Snake River

a shining river twisting in between trees and prairie beneath jagged mountains

Snake River

The Snake River starts in Yellowstone National Park and wraps through Grand Teton National Park for 50 miles out of its total 1,056 miles—414 miles are celebrated as wild and scenic. It feeds into Jackson Lake before going on through Bridger-Teton National Forest. The Snake River was named after the Snake Indians (Shoshone) around 1812 and has had many names; there are even names for different parts of the river. It is the largest tributary (feeder river) of the Columbia River, which is famous for being the largest river in the Pacific Northwest. There are many recreational opportunities that the Snake River provides, including fishing, rafting, wildlife spotting and sight-seeing. Ansel Adams even visited the Snake River and took the famous picture, “The Tetons and Snake River.”

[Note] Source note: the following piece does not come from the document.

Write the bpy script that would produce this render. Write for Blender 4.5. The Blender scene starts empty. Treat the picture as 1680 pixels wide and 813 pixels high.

The Snake River is unique because the river is a result of the Two Ocean Plateau on the Continental Divide where two creeks, the Atlantic Creek and the Pacific Creek, split off from Two Ocean Creek and feed into their corresponding oceans: the Atlantic and the Pacific. The Snake River is fed by the Pacific Creek, eventually making it to the Oregon coast via the Columbia River. Jim Bridger, a mountain man, was the one that found this “northwest passage” in 1827 after people had been searching for a path flowing from the Atlantic to the Pacific oceans for centuries to no avail. However, it could not benefit North American commerce because of this geographic phenomenon causing the water to flow in opposite directions. Jefferson’s Lewis and Clark expedition along with the many others searches for a connection between the Atlantic and Pacific did not account for this possibility. Fish are the only ones who can use this passageway, this is also how the Cutthroat trout and other fish species came to Yellowstone.